The concept of the agreement, however, I don’t recall specific objections.

But I really really hate US IP law, and vigorously oppose retrenching of our broken system.


#315

The TPP sucked because it not only exported our IP laws and forced them onto other countries, but also meant that we (as US citizens) would be unable to get any change on some of the worst offenders (like DMCA stuff), because TPP would lock us into the global treaty requiring it.
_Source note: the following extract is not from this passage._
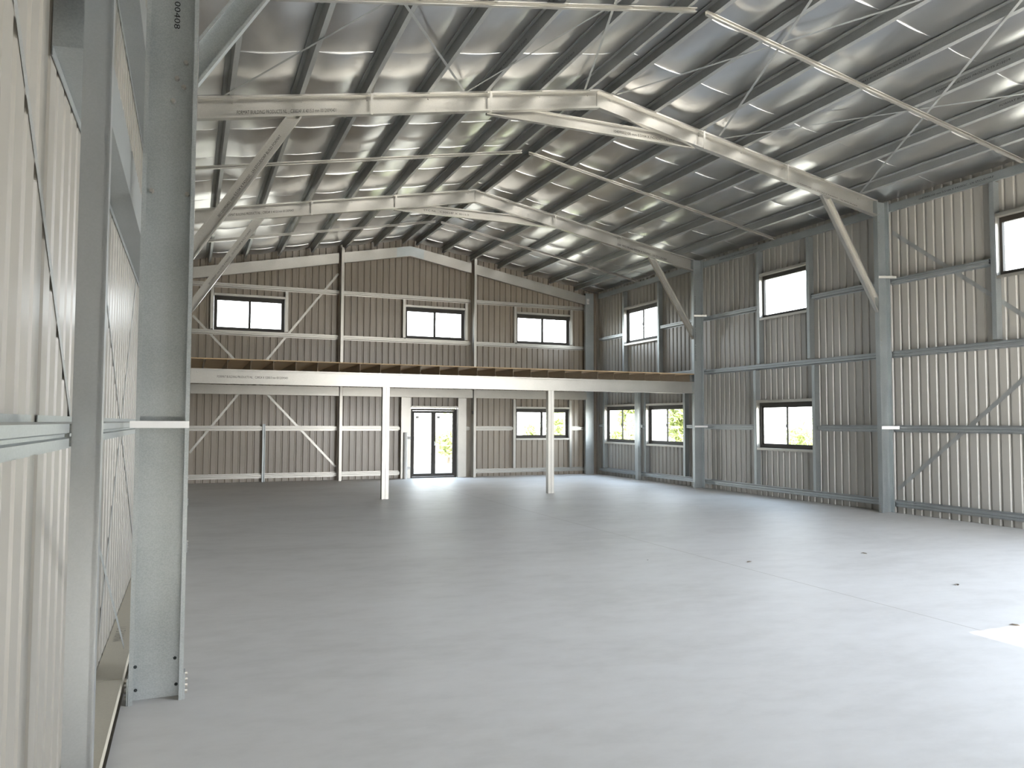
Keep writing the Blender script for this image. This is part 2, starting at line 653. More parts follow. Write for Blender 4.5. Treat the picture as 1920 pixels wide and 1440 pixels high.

The TPP was good in that it provided a good platform to get China in line and show that even the US leadership we could get them to fall in line, and mitigate their leadership role in the global system. We have lost that, both with the TPP falling through and with the general Trump administration actions.


#316

Ah I ok, that’s a fair criticism of TPP. You said TPA and thought you might be referring Trade Promotion Authority also known as Fast track. Which I used to think is a good idea, but now under this president I am seeing my worse fears about Congress delegating their constitutional authority to the President. No single person should be able to declare either a shooting war or a trade war. While I appreciate it is impractical to have all 538 members of Congress handle trade negotiations. The current system where the administration does all the work only to get an up or down vote from Congress, which is now almost entirely partisan is clearly not working.


#317

Ha, no. That one is thanks to my friggin phone. Didn’t even notice the slip.

Honestly I’m not sure if it doesn’t cause more problems than it solves with autocorrect…


#318

How is it that TPP failed, so apparently some kind of vote had to happen, yet the orange idiot can do whatever he wants to our economy via trade and tariffs?


#319

Because Congress abdicated all responsibility and refuses to take it back.